I love analyzing cause and effect. In fact, my wife gets a little irritated by my constant WHY questions.  “I wonder why this happened?”, and “What was the cause of that?”, etc.
It is a basic curiosity that drives me to question the causes for the things that are happening around me.  Now, I may take it to the extreme, because this has become almost a hobby of mine.  But when it comes to understanding your donor’s behavior, it is very critical to ask WHY.
Why did this donor give that amount?
Why did that donor not give?
Why did this donor give a different amount than I expected?

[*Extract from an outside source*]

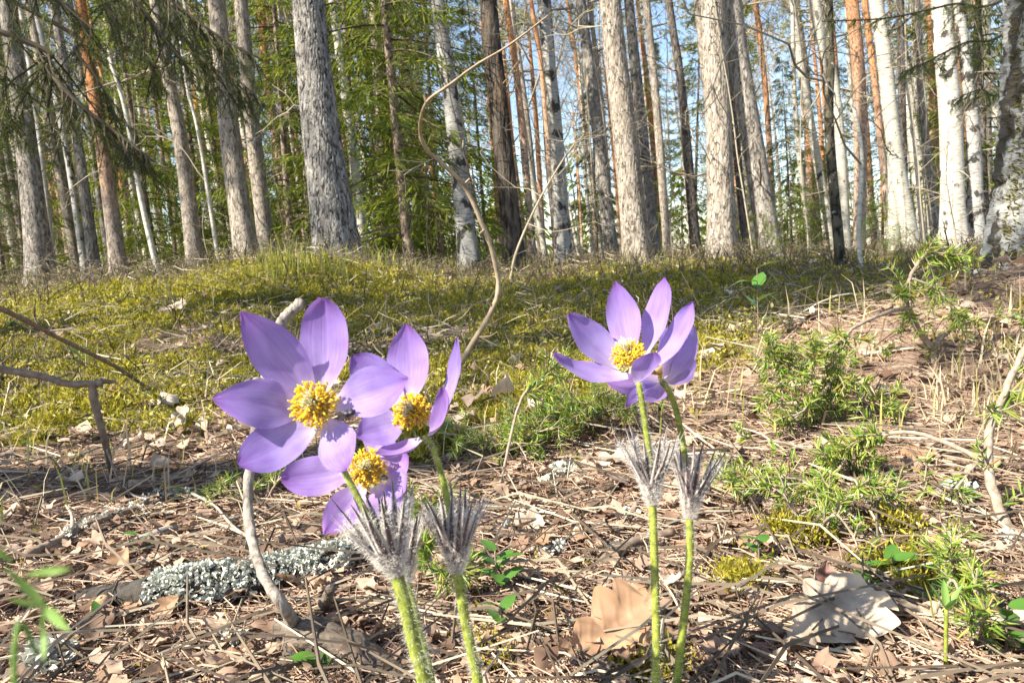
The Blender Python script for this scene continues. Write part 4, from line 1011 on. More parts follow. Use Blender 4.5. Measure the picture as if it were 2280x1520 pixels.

After your 2012 books close, a very important analytical task must be done.  You must go through your entire caseload, donor by donor, and ask the WHY question that is appropriate to each donor.  If you do this you will know what is working and what isn’t.
So right now, set aside at least a half a day – 4+ hours – maybe even a whole day – to do this work.  I know that as you read this you may be saying, “I don’t have the time to do this!”,  OR, “I really don’t have the motivation to do this.  It’s boring and tedious.”
If this is what you are saying, then you have to, as an act of will, make yourself do this work.  If you don’t you will not be successful in the coming months.  And, I believe, wanting to achieve your personal success should be motivating.
Here are several questions to ask yourself as you work through each donor on your caseload:

  1. First of all, ask the WHY question for each donor.  In other words, try to discern what caused the result you received.
  2. Do you know this donor’s interests and passions?  If not, why don’t you?  This is basic stuff.  We have been talking about this over and over again in this blog.  Why is it that getting this very basic, fundamental and critical information is so difficult for you?  You have to ask yourself this question.  For Jeff and me, this is one of the most frustrating topics in our work – that of getting an MGO to take the basic step of securing the passions and interests of each donor on his or her caseload.  You must have this to be successful.
  3. As you look at each donor, ask yourself, “Do I have a plan to move this donor to a greater engagement with me and the organization?” If you do, good for you.  If you don’t, you need to develop one.  Giving the donor a gift or sending a thank you note is nice, but it is not a plan.  Jeff and I find way too many MGOs who think dropping by with a gift is all that needs to happen.  You must have a plan.
  4. Does your plan contain proven strategies that work? This question implies that you know what works in general and you know what works with each donor.  If you don’t, you have not completed step #1 above – asking the WHY question.

While this exercise of asking why and determining what strategies work seems rather basic, believe me, very few MGOs actually do it.  The ones that do are extremely successful professionals. The ones that don’t are usually very frustrated.
As you look forward to this new year, remember that you have in your care some wonderful people who are on your caseload.  They each have hopes and dreams about what their giving will do to better our world.
And they are counting on YOU to help them out.  Be sure you know WHY things are happening between you.